When a home is built, the various contractors that are hired to build the home do not speak to each other. The framers, electricians, plumbers and HVAC workers do their work, creating holes, gaps, penetrations and other opening between the attic floor and the living space. Then, the insulation contractor comes in and covers up all these imperfections with blown-in fiberglass or batts.

These penetrations in the air and thermal boundary between the attic and the living space are completely ignored! Pipe and wire penetrations, can lights, chimney chases, top plates, drop down stairs and other gaps and cracks in the attic floor are places that the air your customers paid to heat in winter can leak into the attic. Since the attic is ventilated, this air is lost to the outside. Heat from super-hot attics in the summer can migrate into the home, increasing the cooling load in living spaces. Unsealed attic floors leads to rooms and homes that are uncomfortable and difficult to heat in winter and cool in summer.

The air flowing through all these gaps and cracks deposits dirt and dust in fiberglass batts. Dirty insulation has a reduced ability to resist heat flow between the attic and conditioned areas in the home, increasing heating and cooling loads, and making people too hot in summer and too cold in wintertime. Heating and cooling systems must run longer to deliver comfort to the home, increasing fuel and electric bills and wasting peoples' money.

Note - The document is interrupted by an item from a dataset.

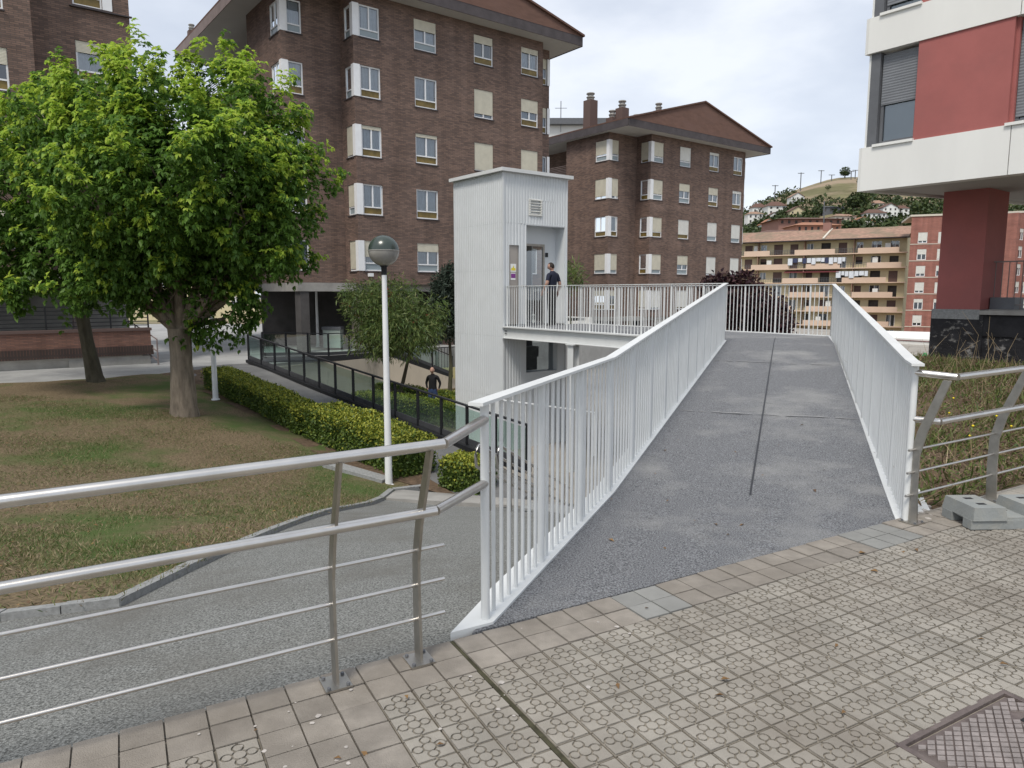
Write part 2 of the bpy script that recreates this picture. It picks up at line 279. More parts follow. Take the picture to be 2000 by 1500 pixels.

Plus, warm moist air leaking through these gaps and cracks into cold, winter attics condenses on the underside of roof decks, which can lead to mold. This contributes to unhealthy indoor air quality, leading to sick homeowners!

Attics that are ventilated are considered outdoor space, and are very cold in the winter and extremely hot in the summer. Most attics do not have enough insulation on the attic floor to resist the movement of heat through the insulation. This makes the upstairs ceilings very hot, turning them to indoor radiant heaters during the summer. In wintertime, heated air rises to the top of the house, and conducts through the dry wall ceiling and into the attic, making it difficult to keep the air your customers paid to heat inside the home.

Many homes have heating and cooling systems and ductwork in their attics. Ducts in attics are a major contributor to uncomfortable and unhealthy homes. In summer, attics can be 130˚ or hotter. Uninsulated or under-insulated ducts in attics act as reheating lines. The cold air homeowners paid to cool gains heat from the very hot attic as the air moves through the ducts to the areas of the home that need to be cooled! The opposite happens in winter. Ducts act as re-chilling lines. The air homeowners paid to heat, loses that heat to the cold, cold attics as the air moves through poorly insulated duct systems to the conditioned parts of the home.

These systems are designed to produce and distribute a certain amount and temperature of air to heat and cool the home. Unfortunately, a large percentage of that air is lost along the way due to duct leakage. Up to 47% of the air your customers paid to heat or cool can be lost through holes, gaps and poor connections in ductwork. If there is an air handler in the attic, it can suck contaminates like mouse feces, mold spores and dust from the attic into the ducts. These contaminates are distributed right into the living areas, potentially causing and making it worse for allergy and asthma suffers.